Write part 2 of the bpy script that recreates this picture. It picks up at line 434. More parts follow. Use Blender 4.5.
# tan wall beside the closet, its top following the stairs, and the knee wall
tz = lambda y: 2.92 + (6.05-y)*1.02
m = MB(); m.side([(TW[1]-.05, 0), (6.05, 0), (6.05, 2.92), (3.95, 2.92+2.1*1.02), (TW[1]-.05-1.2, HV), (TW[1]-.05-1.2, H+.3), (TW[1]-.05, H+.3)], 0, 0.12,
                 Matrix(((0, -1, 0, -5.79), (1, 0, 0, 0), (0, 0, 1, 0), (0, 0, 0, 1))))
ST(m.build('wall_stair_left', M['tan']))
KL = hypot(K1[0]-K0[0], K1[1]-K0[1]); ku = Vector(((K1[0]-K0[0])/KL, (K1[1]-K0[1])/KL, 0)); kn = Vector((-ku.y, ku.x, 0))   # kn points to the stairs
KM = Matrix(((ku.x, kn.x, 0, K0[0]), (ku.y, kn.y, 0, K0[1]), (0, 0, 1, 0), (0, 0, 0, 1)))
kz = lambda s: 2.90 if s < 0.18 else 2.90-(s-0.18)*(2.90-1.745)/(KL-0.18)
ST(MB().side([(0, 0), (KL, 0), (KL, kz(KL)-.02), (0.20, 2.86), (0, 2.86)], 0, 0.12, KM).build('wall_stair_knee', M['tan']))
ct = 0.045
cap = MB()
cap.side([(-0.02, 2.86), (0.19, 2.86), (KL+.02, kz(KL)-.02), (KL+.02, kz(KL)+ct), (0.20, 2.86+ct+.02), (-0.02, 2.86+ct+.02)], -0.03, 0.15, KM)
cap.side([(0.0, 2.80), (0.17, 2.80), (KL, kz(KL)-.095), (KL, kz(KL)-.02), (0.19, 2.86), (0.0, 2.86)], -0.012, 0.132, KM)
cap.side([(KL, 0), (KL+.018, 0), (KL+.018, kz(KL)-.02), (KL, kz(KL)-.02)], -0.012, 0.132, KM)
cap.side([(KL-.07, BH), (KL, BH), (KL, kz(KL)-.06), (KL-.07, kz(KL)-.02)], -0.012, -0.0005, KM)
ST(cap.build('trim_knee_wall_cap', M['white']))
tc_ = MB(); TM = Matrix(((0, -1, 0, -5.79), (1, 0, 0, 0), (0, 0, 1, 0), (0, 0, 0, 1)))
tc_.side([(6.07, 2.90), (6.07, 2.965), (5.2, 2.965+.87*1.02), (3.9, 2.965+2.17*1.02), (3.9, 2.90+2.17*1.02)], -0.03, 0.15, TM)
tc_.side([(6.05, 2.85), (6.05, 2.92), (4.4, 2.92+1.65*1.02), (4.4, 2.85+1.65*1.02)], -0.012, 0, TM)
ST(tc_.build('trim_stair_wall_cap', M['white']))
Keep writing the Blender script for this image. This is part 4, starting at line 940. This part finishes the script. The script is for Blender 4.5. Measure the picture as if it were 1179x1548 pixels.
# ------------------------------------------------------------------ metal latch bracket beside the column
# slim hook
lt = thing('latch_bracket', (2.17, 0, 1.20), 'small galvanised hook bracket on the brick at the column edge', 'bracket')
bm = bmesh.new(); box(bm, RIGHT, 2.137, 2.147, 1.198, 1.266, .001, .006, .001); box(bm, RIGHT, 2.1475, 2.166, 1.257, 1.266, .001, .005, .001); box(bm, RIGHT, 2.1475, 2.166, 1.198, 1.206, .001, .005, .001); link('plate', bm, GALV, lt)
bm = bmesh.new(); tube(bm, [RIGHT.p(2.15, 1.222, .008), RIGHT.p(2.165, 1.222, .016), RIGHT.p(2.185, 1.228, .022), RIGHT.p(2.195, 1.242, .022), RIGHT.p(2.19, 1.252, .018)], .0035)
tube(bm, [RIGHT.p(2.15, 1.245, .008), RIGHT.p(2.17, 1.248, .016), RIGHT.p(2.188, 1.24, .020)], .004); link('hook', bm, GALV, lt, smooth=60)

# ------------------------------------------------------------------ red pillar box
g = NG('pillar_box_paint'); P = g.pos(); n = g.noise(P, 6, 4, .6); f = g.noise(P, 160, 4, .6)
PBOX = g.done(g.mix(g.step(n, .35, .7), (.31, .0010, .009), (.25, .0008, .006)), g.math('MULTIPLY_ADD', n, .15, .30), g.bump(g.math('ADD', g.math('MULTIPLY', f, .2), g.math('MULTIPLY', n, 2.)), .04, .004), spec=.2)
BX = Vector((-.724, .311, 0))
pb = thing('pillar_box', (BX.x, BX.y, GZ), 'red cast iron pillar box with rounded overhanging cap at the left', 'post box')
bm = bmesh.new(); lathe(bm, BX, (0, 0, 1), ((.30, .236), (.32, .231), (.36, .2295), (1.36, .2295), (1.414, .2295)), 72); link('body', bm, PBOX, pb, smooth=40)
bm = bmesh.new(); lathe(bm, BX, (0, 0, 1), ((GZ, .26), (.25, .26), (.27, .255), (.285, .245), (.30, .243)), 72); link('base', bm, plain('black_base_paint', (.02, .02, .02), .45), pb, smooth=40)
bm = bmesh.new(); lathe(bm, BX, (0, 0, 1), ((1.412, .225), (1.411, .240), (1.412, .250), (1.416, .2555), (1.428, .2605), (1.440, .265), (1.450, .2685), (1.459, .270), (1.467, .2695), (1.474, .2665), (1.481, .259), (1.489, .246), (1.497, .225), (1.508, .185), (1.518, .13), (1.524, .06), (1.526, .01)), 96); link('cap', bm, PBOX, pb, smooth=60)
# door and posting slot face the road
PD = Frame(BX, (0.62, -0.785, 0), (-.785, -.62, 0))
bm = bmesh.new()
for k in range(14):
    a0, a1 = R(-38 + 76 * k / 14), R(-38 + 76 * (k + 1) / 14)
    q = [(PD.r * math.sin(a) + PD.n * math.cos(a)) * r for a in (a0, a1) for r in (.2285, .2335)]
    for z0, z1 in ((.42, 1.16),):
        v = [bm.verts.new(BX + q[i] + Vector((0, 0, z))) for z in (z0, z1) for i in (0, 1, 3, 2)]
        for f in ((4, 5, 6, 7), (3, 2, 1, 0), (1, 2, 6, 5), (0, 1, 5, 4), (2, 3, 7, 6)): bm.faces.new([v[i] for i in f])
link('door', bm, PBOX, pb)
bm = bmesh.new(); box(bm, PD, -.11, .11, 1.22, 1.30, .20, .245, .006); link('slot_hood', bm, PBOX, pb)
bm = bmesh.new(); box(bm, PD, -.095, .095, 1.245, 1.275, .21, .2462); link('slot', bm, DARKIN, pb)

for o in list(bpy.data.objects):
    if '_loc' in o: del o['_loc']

Task directions –
Transcribe all lines as written.

Written answer –
Write part 2 of the bpy script that recreates this picture. It picks up at line 434. More parts follow. Use Blender 4.5.
# tan wall beside the closet, its top following the stairs, and the knee wall
tz = lambda y: 2.92 + (6.05-y)*1.02
m = MB(); m.side([(TW[1]-.05, 0), (6.05, 0), (6.05, 2.92), (3.95, 2.92+2.1*1.02), (TW[1]-.05-1.2, HV), (TW[1]-.05-1.2, H+.3), (TW[1]-.05, H+.3)], 0, 0.12,
                 Matrix(((0, -1, 0, -5.79), (1, 0, 0, 0), (0, 0, 1, 0), (0, 0, 0, 1))))
ST(m.build('wall_stair_left', M['tan']))
KL = hypot(K1[0]-K0[0], K1[1]-K0[1]); ku = Vector(((K1[0]-K0[0])/KL, (K1[1]-K0[1])/KL, 0)); kn = Vector((-ku.y, ku.x, 0))   # kn points to the stairs
KM = Matrix(((ku.x, kn.x, 0, K0[0]), (ku.y, kn.y, 0, K0[1]), (0, 0, 1, 0), (0, 0, 0, 1)))
kz = lambda s: 2.90 if s < 0.18 else 2.90-(s-0.18)*(2.90-1.745)/(KL-0.18)
ST(MB().side([(0, 0), (KL, 0), (KL, kz(KL)-.02), (0.20, 2.86), (0, 2.86)], 0, 0.12, KM).build('wall_stair_knee', M['tan']))
ct = 0.045
cap = MB()
cap.side([(-0.02, 2.86), (0.19, 2.86), (KL+.02, kz(KL)-.02), (KL+.02, kz(KL)+ct), (0.20, 2.86+ct+.02), (-0.02, 2.86+ct+.02)], -0.03, 0.15, KM)
cap.side([(0.0, 2.80), (0.17, 2.80), (KL, kz(KL)-.095), (KL, kz(KL)-.02), (0.19, 2.86), (0.0, 2.86)], -0.012, 0.132, KM)
cap.side([(KL, 0), (KL+.018, 0), (KL+.018, kz(KL)-.02), (KL, kz(KL)-.02)], -0.012, 0.132, KM)
cap.side([(KL-.07, BH), (KL, BH), (KL, kz(KL)-.06), (KL-.07, kz(KL)-.02)], -0.012, -0.0005, KM)
ST(cap.build('trim_knee_wall_cap', M['white']))
tc_ = MB(); TM = Matrix(((0, -1, 0, -5.79), (1, 0, 0, 0), (0, 0, 1, 0), (0, 0, 0, 1)))
tc_.side([(6.07, 2.90), (6.07, 2.965), (5.2, 2.965+.87*1.02), (3.9, 2.965+2.17*1.02), (3.9, 2.90+2.17*1.02)], -0.03, 0.15, TM)
tc_.side([(6.05, 2.85), (6.05, 2.92), (4.4, 2.92+1.65*1.02), (4.4, 2.85+1.65*1.02)], -0.012, 0, TM)
ST(tc_.build('trim_stair_wall_cap', M['white']))
Keep writing the Blender script for this image. This is part 4, starting at line 940. This part finishes the script. The script is for Blender 4.5. Measure the picture as if it were 1179x1548 pixels.
# ------------------------------------------------------------------ metal latch bracket beside the column
# slim hook
lt = thing('latch_bracket', (2.17, 0, 1.20), 'small galvanised hook bracket on the brick at the column edge', 'bracket')
bm = bmesh.new(); box(bm, RIGHT, 2.137, 2.147, 1.198, 1.266, .001, .006, .001); box(bm, RIGHT, 2.1475, 2.166, 1.257, 1.266, .001, .005, .001); box(bm, RIGHT, 2.1475, 2.166, 1.198, 1.206, .001, .005, .001); link('plate', bm, GALV, lt)
bm = bmesh.new(); tube(bm, [RIGHT.p(2.15, 1.222, .008), RIGHT.p(2.165, 1.222, .016), RIGHT.p(2.185, 1.228, .022), RIGHT.p(2.195, 1.242, .022), RIGHT.p(2.19, 1.252, .018)], .0035)
tube(bm, [RIGHT.p(2.15, 1.245, .008), RIGHT.p(2.17, 1.248, .016), RIGHT.p(2.188, 1.24, .020)], .004); link('hook', bm, GALV, lt, smooth=60)

# ------------------------------------------------------------------ red pillar box
g = NG('pillar_box_paint'); P = g.pos(); n = g.noise(P, 6, 4, .6); f = g.noise(P, 160, 4, .6)
PBOX = g.done(g.mix(g.step(n, .35, .7), (.31, .0010, .009), (.25, .0008, .006)), g.math('MULTIPLY_ADD', n, .15, .30), g.bump(g.math('ADD', g.math('MULTIPLY', f, .2), g.math('MULTIPLY', n, 2.)), .04, .004), spec=.2)
BX = Vector((-.724, .311, 0))
pb = thing('pillar_box', (BX.x, BX.y, GZ), 'red cast iron pillar box with rounded overhanging cap at the left', 'post box')
bm = bmesh.new(); lathe(bm, BX, (0, 0, 1), ((.30, .236), (.32, .231), (.36, .2295), (1.36, .2295), (1.414, .2295)), 72); link('body', bm, PBOX, pb, smooth=40)
bm = bmesh.new(); lathe(bm, BX, (0, 0, 1), ((GZ, .26), (.25, .26), (.27, .255), (.285, .245), (.30, .243)), 72); link('base', bm, plain('black_base_paint', (.02, .02, .02), .45), pb, smooth=40)
bm = bmesh.new(); lathe(bm, BX, (0, 0, 1), ((1.412, .225), (1.411, .240), (1.412, .250), (1.416, .2555), (1.428, .2605), (1.440, .265), (1.450, .2685), (1.459, .270), (1.467, .2695), (1.474, .2665), (1.481, .259), (1.489, .246), (1.497, .225), (1.508, .185), (1.518, .13), (1.524, .06), (1.526, .01)), 96); link('cap', bm, PBOX, pb, smooth=60)
# door and posting slot face the road
PD = Frame(BX, (0.62, -0.785, 0), (-.785, -.62, 0))
bm = bmesh.new()
for k in range(14):
    a0, a1 = R(-38 + 76 * k / 14), R(-38 + 76 * (k + 1) / 14)
    q = [(PD.r * math.sin(a) + PD.n * math.cos(a)) * r for a in (a0, a1) for r in (.2285, .2335)]
    for z0, z1 in ((.42, 1.16),):
        v = [bm.verts.new(BX + q[i] + Vector((0, 0, z))) for z in (z0, z1) for i in (0, 1, 3, 2)]
        for f in ((4, 5, 6, 7), (3, 2, 1, 0), (1, 2, 6, 5), (0, 1, 5, 4), (2, 3, 7, 6)): bm.faces.new([v[i] for i in f])
link('door', bm, PBOX, pb)
bm = bmesh.new(); box(bm, PD, -.11, .11, 1.22, 1.30, .20, .245, .006); link('slot_hood', bm, PBOX, pb)
bm = bmesh.new(); box(bm, PD, -.095, .095, 1.245, 1.275, .21, .2462); link('slot', bm, DARKIN, pb)

for o in list(bpy.data.objects):
    if '_loc' in o: del o['_loc']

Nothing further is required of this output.